Imagine there is rooftop sniper shooting at innocent citizens below. Negotiators are unsuccessful in their attempts to talk him down, but he must be stopped because he is endangering lives. A police sharpshooter is called to the scene. He shoots the sniper in the leg and puts him out of commission. The question is: Did the sharpshooter violate the principle of Ahimsa?

Our instinctive response might be “yes”; but from this account, we cannot know for certain. He did shoot the sniper, and ahimsa teaches us to refrain from harming others. But the yogic perspective is more interested in the motivation than the action. If the sharpshooter held hateful thoughts regarding the sniper, it was a violent act. But would our assessment differ if he had neutral thoughts, only thoughts of doing his duty? Or if his only motivation was to protect others?. In these cases, the sharpshooter would be following ahimsa even while shooting the sniper. Meanwhile, onlookers not involved in any action but harboring hateful, destructive thoughts would have violated the spirit of ahimsa. This example demonstrates one reason why it is so very difficult to judge the actions of others; we are seldom privy to their intent or motivation.

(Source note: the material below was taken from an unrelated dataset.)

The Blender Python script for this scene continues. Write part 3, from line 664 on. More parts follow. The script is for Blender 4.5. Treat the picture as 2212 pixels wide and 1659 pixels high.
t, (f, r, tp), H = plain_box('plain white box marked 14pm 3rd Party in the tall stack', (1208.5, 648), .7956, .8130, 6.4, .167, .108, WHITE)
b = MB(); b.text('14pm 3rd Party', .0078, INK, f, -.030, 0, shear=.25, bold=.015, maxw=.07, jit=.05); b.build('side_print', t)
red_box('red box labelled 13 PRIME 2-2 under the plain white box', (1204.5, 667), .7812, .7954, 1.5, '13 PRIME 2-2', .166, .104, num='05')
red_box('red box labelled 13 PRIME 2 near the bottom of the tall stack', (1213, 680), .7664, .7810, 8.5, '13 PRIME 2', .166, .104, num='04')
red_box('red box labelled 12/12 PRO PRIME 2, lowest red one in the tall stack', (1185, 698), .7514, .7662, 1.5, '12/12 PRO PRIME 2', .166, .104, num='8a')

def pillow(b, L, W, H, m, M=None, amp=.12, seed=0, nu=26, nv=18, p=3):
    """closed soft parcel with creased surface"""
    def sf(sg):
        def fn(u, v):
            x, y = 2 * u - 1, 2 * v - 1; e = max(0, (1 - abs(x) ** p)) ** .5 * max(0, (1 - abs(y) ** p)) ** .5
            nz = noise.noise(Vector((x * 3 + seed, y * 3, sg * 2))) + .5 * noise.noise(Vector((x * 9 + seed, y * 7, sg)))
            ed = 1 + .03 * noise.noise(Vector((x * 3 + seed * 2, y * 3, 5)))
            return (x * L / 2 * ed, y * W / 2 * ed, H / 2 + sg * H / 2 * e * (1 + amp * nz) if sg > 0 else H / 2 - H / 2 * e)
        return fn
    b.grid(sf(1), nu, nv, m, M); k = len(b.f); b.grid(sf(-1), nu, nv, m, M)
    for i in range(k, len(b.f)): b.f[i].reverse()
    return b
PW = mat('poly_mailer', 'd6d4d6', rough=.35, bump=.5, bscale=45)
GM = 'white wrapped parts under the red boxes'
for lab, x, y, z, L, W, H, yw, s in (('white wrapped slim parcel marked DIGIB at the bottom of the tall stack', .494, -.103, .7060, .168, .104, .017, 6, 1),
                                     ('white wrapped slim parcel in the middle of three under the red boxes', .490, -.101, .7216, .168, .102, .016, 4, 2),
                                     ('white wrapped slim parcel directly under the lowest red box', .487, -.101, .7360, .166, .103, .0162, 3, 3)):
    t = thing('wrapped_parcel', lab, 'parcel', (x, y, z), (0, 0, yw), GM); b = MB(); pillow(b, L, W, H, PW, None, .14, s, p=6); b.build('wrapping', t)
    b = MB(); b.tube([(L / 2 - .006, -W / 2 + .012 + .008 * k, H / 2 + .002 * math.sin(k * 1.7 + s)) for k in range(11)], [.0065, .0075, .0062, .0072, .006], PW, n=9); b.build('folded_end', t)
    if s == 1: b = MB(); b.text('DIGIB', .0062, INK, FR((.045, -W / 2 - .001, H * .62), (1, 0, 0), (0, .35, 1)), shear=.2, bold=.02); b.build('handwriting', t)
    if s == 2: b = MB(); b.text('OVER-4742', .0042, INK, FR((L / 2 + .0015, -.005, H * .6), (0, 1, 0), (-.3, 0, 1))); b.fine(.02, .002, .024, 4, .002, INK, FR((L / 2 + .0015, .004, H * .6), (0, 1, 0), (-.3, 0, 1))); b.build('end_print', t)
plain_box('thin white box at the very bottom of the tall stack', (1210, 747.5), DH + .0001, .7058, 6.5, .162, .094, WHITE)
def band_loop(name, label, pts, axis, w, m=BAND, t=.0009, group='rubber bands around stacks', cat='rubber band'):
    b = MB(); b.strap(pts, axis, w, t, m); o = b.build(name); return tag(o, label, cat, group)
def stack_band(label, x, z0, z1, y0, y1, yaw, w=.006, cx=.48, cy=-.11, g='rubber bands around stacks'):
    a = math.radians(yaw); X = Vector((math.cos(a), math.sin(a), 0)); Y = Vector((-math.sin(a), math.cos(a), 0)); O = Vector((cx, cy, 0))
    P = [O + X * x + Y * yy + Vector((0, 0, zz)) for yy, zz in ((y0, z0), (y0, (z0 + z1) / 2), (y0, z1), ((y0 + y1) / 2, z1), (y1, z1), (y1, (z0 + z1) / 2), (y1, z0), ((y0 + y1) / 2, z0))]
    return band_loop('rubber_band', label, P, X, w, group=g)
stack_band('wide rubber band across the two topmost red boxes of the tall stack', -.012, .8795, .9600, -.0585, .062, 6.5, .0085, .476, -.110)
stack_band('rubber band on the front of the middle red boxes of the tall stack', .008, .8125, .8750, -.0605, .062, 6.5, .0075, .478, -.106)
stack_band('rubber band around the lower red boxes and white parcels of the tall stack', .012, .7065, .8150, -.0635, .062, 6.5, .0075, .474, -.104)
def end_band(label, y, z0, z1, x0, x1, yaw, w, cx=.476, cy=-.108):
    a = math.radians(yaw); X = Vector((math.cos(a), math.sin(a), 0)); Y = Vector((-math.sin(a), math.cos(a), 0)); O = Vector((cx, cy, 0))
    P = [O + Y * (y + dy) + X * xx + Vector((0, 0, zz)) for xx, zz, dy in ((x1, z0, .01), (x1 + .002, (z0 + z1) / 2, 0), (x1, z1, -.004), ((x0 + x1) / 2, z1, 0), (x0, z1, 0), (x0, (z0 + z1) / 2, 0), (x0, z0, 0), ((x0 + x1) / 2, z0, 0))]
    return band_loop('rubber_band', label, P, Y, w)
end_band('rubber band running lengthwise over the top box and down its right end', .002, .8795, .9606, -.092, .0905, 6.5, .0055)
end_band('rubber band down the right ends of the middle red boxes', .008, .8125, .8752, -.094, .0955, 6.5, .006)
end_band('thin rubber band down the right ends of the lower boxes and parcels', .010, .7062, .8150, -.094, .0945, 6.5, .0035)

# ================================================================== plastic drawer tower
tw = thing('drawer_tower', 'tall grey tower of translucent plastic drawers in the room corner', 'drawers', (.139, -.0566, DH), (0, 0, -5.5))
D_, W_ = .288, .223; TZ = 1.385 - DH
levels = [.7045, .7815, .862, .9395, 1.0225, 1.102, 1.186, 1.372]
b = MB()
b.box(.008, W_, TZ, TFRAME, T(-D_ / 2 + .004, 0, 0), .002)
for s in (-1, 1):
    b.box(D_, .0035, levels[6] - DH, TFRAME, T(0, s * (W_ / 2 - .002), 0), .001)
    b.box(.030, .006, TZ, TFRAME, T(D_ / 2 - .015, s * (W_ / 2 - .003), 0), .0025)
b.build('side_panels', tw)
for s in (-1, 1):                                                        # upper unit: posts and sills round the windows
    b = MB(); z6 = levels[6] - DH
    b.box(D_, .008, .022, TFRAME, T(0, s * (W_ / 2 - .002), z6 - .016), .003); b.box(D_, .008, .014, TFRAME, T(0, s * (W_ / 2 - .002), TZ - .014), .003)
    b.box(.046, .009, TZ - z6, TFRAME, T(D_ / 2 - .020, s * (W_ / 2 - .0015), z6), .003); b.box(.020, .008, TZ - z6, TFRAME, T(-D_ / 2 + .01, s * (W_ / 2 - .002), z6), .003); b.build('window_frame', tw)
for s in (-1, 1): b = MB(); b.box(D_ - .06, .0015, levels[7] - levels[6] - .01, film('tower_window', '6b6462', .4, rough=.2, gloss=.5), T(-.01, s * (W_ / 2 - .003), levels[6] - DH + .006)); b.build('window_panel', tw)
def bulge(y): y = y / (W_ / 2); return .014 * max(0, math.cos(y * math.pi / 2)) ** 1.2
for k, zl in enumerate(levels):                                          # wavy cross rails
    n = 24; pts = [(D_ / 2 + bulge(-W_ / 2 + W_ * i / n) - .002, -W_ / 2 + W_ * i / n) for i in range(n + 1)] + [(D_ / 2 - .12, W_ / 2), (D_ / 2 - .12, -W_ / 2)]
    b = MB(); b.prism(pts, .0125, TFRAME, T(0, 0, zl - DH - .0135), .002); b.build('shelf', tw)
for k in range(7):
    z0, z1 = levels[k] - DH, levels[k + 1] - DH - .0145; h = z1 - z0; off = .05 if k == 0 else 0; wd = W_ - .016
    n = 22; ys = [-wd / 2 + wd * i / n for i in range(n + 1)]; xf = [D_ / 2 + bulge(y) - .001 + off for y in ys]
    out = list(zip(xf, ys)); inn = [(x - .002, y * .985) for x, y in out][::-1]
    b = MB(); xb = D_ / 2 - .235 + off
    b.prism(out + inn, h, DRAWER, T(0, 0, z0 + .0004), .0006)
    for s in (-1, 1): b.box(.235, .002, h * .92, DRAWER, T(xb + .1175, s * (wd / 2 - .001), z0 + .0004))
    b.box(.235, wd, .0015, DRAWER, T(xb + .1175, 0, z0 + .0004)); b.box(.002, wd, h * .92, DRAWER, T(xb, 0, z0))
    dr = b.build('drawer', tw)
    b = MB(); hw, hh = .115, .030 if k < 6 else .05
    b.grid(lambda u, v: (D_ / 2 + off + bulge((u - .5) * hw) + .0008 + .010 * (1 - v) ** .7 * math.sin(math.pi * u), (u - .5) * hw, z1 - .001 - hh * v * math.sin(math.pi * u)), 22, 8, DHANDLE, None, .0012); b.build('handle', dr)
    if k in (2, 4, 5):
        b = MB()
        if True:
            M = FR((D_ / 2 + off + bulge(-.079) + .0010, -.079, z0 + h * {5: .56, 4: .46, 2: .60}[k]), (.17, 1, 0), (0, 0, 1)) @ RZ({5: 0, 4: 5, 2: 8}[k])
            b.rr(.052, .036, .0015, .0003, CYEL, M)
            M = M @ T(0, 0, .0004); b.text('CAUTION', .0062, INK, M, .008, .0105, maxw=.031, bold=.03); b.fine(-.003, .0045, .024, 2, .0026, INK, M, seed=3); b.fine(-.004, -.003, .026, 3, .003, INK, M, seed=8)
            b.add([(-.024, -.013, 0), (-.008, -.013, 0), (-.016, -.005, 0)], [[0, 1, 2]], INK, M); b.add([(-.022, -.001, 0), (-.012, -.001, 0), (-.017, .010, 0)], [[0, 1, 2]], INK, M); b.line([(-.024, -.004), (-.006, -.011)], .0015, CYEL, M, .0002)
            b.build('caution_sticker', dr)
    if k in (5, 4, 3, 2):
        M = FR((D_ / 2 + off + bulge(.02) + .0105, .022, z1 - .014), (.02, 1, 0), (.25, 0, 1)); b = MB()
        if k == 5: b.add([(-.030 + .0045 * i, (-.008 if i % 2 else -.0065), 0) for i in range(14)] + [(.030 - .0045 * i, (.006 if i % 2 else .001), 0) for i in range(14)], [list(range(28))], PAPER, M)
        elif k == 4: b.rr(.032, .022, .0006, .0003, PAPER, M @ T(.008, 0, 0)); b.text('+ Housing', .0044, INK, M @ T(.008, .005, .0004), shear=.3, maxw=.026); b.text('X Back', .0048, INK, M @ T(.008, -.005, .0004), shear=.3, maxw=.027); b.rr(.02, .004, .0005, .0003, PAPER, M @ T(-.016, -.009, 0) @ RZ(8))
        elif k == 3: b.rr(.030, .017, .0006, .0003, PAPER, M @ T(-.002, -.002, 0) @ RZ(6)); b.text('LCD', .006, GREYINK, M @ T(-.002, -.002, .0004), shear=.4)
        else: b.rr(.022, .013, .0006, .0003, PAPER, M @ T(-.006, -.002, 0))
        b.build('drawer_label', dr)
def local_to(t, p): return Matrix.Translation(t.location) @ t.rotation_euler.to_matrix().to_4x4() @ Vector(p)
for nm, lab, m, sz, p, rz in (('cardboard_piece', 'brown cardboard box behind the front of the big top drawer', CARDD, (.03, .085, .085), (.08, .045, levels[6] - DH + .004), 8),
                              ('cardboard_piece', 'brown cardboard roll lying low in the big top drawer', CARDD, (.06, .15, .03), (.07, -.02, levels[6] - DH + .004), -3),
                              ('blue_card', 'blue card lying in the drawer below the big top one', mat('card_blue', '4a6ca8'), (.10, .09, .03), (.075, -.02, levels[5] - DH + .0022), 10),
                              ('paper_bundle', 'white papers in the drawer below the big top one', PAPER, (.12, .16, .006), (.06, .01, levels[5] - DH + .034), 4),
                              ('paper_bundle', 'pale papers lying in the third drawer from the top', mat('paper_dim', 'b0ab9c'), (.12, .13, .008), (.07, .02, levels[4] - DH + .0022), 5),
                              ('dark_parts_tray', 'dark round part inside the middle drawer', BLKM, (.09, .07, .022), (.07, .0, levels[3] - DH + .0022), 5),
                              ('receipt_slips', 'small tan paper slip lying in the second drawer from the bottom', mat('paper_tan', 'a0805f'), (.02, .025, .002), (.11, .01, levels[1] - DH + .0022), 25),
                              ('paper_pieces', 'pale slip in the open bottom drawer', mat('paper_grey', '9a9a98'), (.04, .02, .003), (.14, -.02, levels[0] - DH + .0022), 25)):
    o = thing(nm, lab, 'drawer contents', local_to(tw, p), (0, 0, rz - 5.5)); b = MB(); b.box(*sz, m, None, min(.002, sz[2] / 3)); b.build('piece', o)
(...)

In considering ahimsa (and the other yamas), does the end justify the means? The results of our acts have an impact on our lives and lives of others, so they do count. But even when an action brings benefit to others, we lose, because any act based on violent intent sinks us deeper into ignorance. And since repetition makes habit, every violent act helps create and maintain a streak of violence in us. Anger-based violence may see to be an instinctive motivator-it certainly is common enough-but it is unnecessary. To do what is right and good, to act in a way that fosters well-being and harmony, should be motivation enough. Yogis’ actions should bring no harm to anybody, including themselves, and benefit to somebody.

Perfecting nonviolence requires patience, courage, strength, faith, and deep understanding. That is why simply practicing the one precept, even if no other spiritual exercises are practiced, is highly valued.